2016.08.21
成功させよう
佐藤賢太郎

成功させよう、これは増賀睦夫さんが私に言った言葉です。これだけでは何のことか解らないでしょう。

増賀さんは私と長年つきあいのある画商さんです。来年8月、須賀川で私の個展を企画していただきました。ここでの個展は本当に久しぶりです。須賀川市ばかりか福島県は、あの大震災で元気がなくなったと言います。

日本橋高島屋での個展前に、増賀さんから、あの震災で壊れた彫刻の修復依頼を頂きました。その修復は大理石の繊細な西洋彫刻で、修復するのも大変怖かった。

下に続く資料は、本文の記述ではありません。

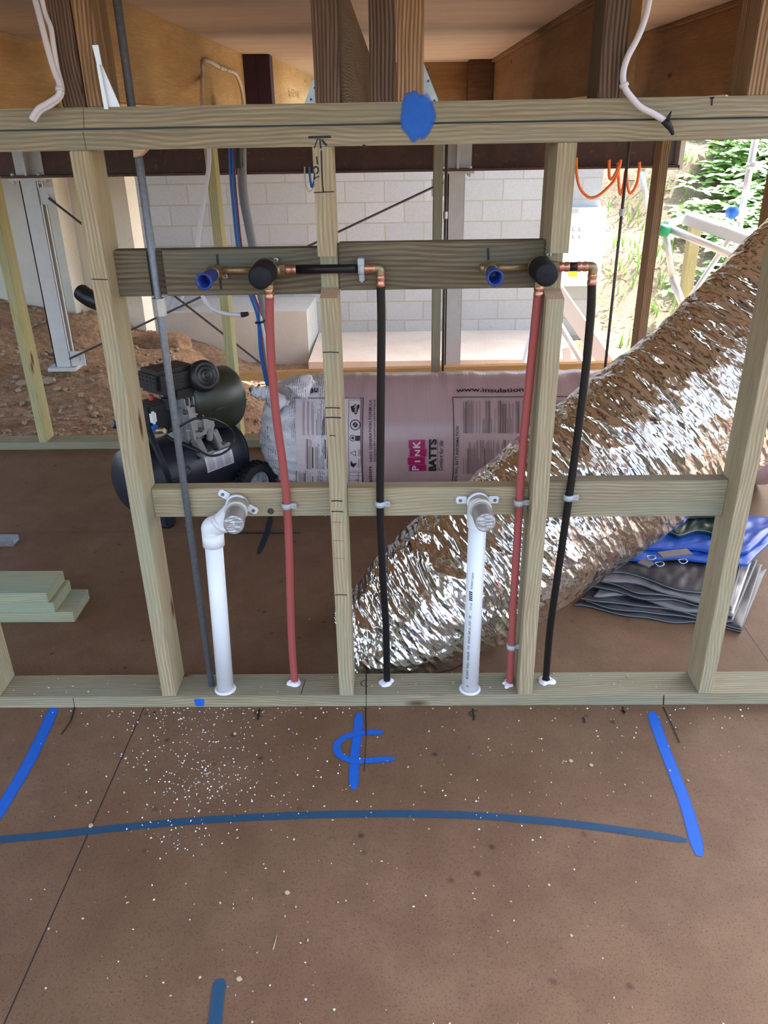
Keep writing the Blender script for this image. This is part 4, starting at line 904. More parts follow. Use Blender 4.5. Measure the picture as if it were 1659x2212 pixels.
# perforated guard
gc = W(364, 815, 1.06); bm = B(); m = Matrix((ax*.92-Vector((0, 0, .0)), -sd_, Vector((0, 0, 1)))).transposed().to_4x4()
cbox(bm, gc, (.088, .062, .040), .05, .014)
cbox(bm, gc+Vector((0, 0, -.05))+ax*.03, (.05, .055, .022), .05, .010)
tt = B()
for i in range(15):
    for j in range(6):
        c = gc+ax*(-.072+.0105*i)+Vector((0, 0, .026-.0105*j-.05*(-.072+.0105*i)))+sd_*.0622
        lathe(tt, c, sd_, [(0, .0034), (.0006, .0032)], 8)
for i in range(5):
    for j in range(4):
        c = gc-ax*.0886+sd_*(.04-.02*i)+Vector((0, 0, .022-.014*j)); lathe(tt, c, -ax, [(0, .0036), (.0006, .0034)], 8)
for i in range(9):
    for j in range(3):
        c = gc+ax*(-.06+.015*i)+sd_*(.03-.03*j)+Vector((0, 0, .0402-.05*(-.06+.015*i))); box(tt, c-Vector((.006, .002, .0004)), c+Vector((.006, .002, .0006)))
obj('vent_guard', bm, M['black'], comp, smooth=False); holes = obj('vent_holes', tt, M['ink'], comp); holes['kind'] = 'stuff'; tag(holes, 'rows of small dark vent holes')
# cast pump
pc = W(402, 905, 1.09); bm = B()
cbox(bm, pc+Vector((0, 0, .0)), (.060, .055, .075), 0, .018); cbox(bm, pc+ax*.045+sd_*.02+Vector((0, 0, .01)), (.035, .05, .055), 0, .012); 
for i in range(7): cbox(bm, pc+ax*(-.035+.019*i)+Vector((0, 0, .078)), (.0035, .056, .016), 0, .002)
for i in range(3): cbox(bm, pc+sd_*.058+Vector((0, 0, .03-.028*i)), (.05, .004, .004), .15, .002)
cbox(bm, pc+ax*.065+sd_*.058+Vector((0, 0, -.01)), (.010, .010, .075), .25, .004); cbox(bm, pc-ax*.025+sd_*.058, (.009, .009, .07), -.1, .004)
cbox(bm, pc+ax*.085+sd_*.045+Vector((0, 0, -.088)), (.014, .018, .040), -.35, .004); cbox(bm, pc+ax*.0+sd_*.058+Vector((0, 0, -.095)), (.014, .018, .040), -.35, .004)
cbox(bm, pc+ax*.105+sd_*.05+Vector((0, 0, -.118)), (.028, .018, .007), 0, .003); cbox(bm, pc+ax*.02+sd_*.063+Vector((0, 0, -.122)), (.028, .018, .007), 0, .003)
obj('pump_body', bm, M['castalu'], comp, angle=30)
for a, z in ((-.045, .05), (.075, .055), (.01, -.03), (.105, -.108), (.02, -.112)):
    q = pc+ax*a+sd_*.068+Vector((0, 0, z)); bm = B(); lathe(bm, q-sd_*.01, sd_, [(0, .0085), (.008, .0085), (.009, .005), (.012, .004)], 12); obj('bolt', bm, M['rod_dark'], comp)
# pressure switch
ps = W(333, 900, 1.03); bm = B(); cbox(bm, ps, (.042, .035, .055), 0, .006); cbox(bm, ps+Vector((0, 0, .055)), (.030, .028, .006), 0, .004); obj('pressure_switch', bm, M['black'], comp)
cyl('switch_knob', ps+Vector((0, 0, .058)), ps+Vector((0, 0, .078)), .009, M['red'], lab='red round knob')
bm = B(); cbox(bm, ps+sd_*.036-ax*.028+Vector((0, 0, .012)), (.010, .001, .022)); obj('switch_label', bm, M['white'], comp); bm = B(); cbox(bm, ps+sd_*.036-ax*.028+Vector((0, 0, -.022)), (.010, .001, .011)); obj('switch_label', bm, M['blue_cable'], comp)
for k in range(7):
    pass
bm = B(); lathe(bm, W(358, 858, 1.05), (.1, 0, -1), [(i*.004, .018+(.003 if i % 2 else 0)) for i in range(12)], 20); obj('corrugated_pipe', bm, M['black'], comp)
def cable(name, pix, r, mat, parent=None, seg=10, lab=None):
    bm = B(); tube(bm, spline([W(*p) for p in pix], 8), r, seg); o = obj(name, bm, mat, parent); return tag(o, lab) if lab else o
cable('hose', [(352, 940, 1.0), (380, 925, .96), (420, 905, .93), (455, 904, .95), (490, 920, 1.0), (505, 940, 1.04), (502, 962, 1.03), (480, 980, .99), (452, 984, .96), (425, 970, .96), (395, 955, .98)], .0042, M['black'], comp)
cable('hose', [(352, 935, .98), (372, 950, .97), (395, 960, .96), (430, 975, .94)], .006, M['black'], comp)
cable('handle_tube', [(322, 930, .92), (330, 950, .90), (345, 985, .87), (358, 1015, .86), (368, 1045, .88)], .011, M['blackrub'], comp)
cyl('tap_fitting', W(340, 932, .95), W(355, 930, .93), .009, M['brassdull'])
bm = B(); cbox(bm, W(340, 935, .97), (.03, .02, .01), 0, .004); obj('manifold', bm, M['castalu'], comp)
cyl('handle_grip', W(243, 916, 1.0), W(262, 920, 1.02), .014, M['black']); cable('handle_bar', [(255, 918, 1.0), (300, 930, 1.0), (330, 940, 1.0)], .008, M['black'], comp)
bm = B(); tube(bm, spline([W(365, 1040, .93), W(395, 1034, .92), W(412, 1020, .92), W(405, 1008, .93), W(398, 1014, .93)], 6), .004, 8); obj('wire_loop', bm, M['black'], comp)
def wheel(c, d):
    d = d.normalized(); R = .088
    bm = B(); lathe(bm, c-d*.024, d, [(0, R*.62), (.001, R*.9), (.008, R), (.040, R), (.047, R*.9), (.048, R*.62)], 40, caps=False)
    x, y = frame(d)
    for k in range(26):
        a = 2*PI*k/26; e = x*math.cos(a)+y*math.sin(a); tg = d.cross(e)
        for s in (-1, 1):
            q = c+e*(R+.001)+d*(.012*s)+tg*(.004*s); m = Matrix((d, tg, e)).transposed().to_4x4(); m.translation = q; box(bm, (-.011, -.005, -.004), (.011, .005, .003), bev=.001, mat=m)
    w = obj('wheel', bm, M['blackrub'], comp)
    bm = B(); lathe(bm, c-d*.018, d, [(0, R*.64), (.030, R*.64), (.036, R*.58), (.030, R*.52), (.028, R*.22), (.042, R*.20), (.043, .001)], 40)
    for k in range(5):
        a = 2*PI*k/5; e = x*math.cos(a)+y*math.sin(a); tg = d.cross(e); m = Matrix((e, tg, d)).transposed().to_4x4(); m.translation = c+d*.014; box(bm, (R*.2, -.006, -.004), (R*.55, .006, .008), bev=.001, mat=m)
    o = obj('wheel_hub', bm, M['grey_plastic'], w)
    tag(o, 'grey five-spoked hub')
wc = Vector((.055, 1.205, .088)); wheel(wc, sd_); wheel(wc-sd_*.30, -sd_)
cyl('axle', wc-sd_*.01, wc-sd_*.29, .008, M['rod_dark'])
bm = B(); cbox(bm, cp(LT-.02, 0, .085), (.012, .09, .025), 0, .003); obj('axle_bracket', bm, M['navy'], comp)
bm = B(); fc = fl(362, 1135); cbox(bm, Vector((fc.x, fc.y, .045)), (.022, .030, .035), 0, .004); obj('foot_bracket', bm, M['navy'], comp)
bm = B(); lathe(bm, (fc.x, fc.y, .0), (0, 0, 1), [(0, .026), (.012, .026), (.02, .02)], 24); obj('rubber_foot', bm, M['blackrub'], comp)

# ================================================================== THINGS ON THE FLOOR
for i, (xr, z, lab) in enumerate(((-.371, 0, 'bottom board of the pale green stack, reaching furthest right'), (-.422, .0355, 'middle board of the pale green timber stack'), (-.434, .071, 'top board of the pale green timber stack on the floor at left'))):
    yy = (.458, .456, .452)[i]; o = timber('timber_offcut', (-1.25, yy, z+.0177), (xr, yy, z+.0177), (.132, .035), M['stack']); tag(o, lab, 'board', 'stacked treated boards')
p = fl(30, 1180); bm = B(); box(bm, (-1.1, p.y, 0), (p.x, p.y+.003, .022)); box(bm, (-1.1, p.y+.003, 0), (p.x, p.y+.05, .003)); box(bm, (-1.1, p.y+.047, .003), (p.x, p.y+.05, .022)); tag(obj('metal_channel', bm, M['galv']), 'short grey metal channel on the floor at the left edge, behind the timber stack', 'channel')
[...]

その作品を収めた後、増賀さんから私の個展企画の話がありました。

増賀さんは、「どんなに高くとも作品に感動すれば、買う人はいる」と言うのです。そのような作品を作ってくれというのでした。愛くるしい動物が第一の指定であった。震災で人の心は癒しを求めている。それに応える作品を作ってほしいというのである。  

今日、少しでも安いものを求める。財布の紐がきつくなっているというのも現実です。車は高くとも売れます。芸術作品はお金があっても、誰もが買うとは限りません。

お金に余裕がなくとも欲しいという作品、人に感動を与える作品を作ってほしいというのである。これは私にとっても、そんなに簡単ではありません、難しい課題であります。時間をかければできるものではありません。作家として大切なインスピレーションの問題でもあります。増賀さんの期待に沿えるかどうかわかりません。その意味でこれがギャラリーマスガでの最後の個展になるかもしれません。。

私の個展はこれまで自分が遭遇したことや、あるいは人との出会いによって感じたことを、その都度自由に作品発表してきました。今年の日本橋高島屋では、今までにない作品に挑戦しました。増賀さんも、それけだけではだめだと言っているようであります。

来年夏のギャラリーマスガの企画展をめざして、私も一期一会で挑戦しようと思います。